I'm suspecting that the other sound is the original LC startup sound, but I don't know for sure...I suppose finding any snd resources in the LC ROM would let us know for sure.

Yes, I'm guessing the reason for using compression is just to make it take up less space in the ROM. I doubt it is for obfuscation purposes or anything like that. In the II series, the synthesized death chime and startup chime all use the same code and just differ in a few small initialization parameters--similarly, probably to save valuable ROM space.

Another possibility would be to disassemble the Sound Manager/plugins and see if any of the public APIs use that same compression mode of the sound chip (doubtful though)

 

Dennis Nedry

Well-known member
The best that I have been able to do with decompressing these sounds always results in a very high-pass sound.
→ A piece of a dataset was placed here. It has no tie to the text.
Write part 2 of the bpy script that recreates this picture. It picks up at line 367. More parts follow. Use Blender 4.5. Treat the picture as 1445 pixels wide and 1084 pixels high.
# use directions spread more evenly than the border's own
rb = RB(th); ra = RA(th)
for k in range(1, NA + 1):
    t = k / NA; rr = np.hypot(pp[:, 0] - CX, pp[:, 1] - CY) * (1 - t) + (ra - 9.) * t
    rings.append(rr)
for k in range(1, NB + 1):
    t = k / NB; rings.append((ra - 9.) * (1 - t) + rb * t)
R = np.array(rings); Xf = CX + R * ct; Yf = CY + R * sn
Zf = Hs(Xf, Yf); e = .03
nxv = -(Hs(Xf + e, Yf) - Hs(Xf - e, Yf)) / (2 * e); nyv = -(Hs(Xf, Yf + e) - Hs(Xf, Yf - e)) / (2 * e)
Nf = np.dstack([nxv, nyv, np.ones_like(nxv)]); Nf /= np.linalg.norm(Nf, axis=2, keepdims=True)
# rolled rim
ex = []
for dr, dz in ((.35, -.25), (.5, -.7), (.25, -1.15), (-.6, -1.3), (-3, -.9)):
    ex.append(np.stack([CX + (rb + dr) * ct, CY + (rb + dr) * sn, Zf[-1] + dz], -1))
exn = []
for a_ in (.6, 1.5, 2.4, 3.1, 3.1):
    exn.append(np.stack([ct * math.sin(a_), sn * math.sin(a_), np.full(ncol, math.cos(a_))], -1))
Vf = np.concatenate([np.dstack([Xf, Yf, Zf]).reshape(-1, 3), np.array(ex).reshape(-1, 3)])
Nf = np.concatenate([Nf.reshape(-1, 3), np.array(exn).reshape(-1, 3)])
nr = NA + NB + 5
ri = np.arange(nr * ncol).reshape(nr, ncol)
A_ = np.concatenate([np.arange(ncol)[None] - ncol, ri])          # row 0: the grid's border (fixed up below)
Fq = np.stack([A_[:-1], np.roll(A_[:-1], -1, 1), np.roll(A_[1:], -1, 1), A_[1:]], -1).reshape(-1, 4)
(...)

This makes me wonder if the data is stored in differential form, because when you differentiate a signal, it tends to high-pass it. This makes me think that maybe we want to accumulate the samples rather than just calculating each one independently and moving on to the next.

Also, it appears that the encoded data MAY be stored in 4-bit nibbles. When I changed my process to create a sample from each 4-bits instead of 8, it did not degrade the quality. This also makes sense, because when played in 8-bit mode the sound must be run at 11kHz to sound right. In the header, it says that this sound is 22kHz.

Also to be noted is the Quadra 630 ROM - it contains both compressed sounds and the uncompressed Quadra sound, all 3 right in a row. Now why in the world they would put a compressed and uncompressed version of the same sound in the same ROM - I'm not sure.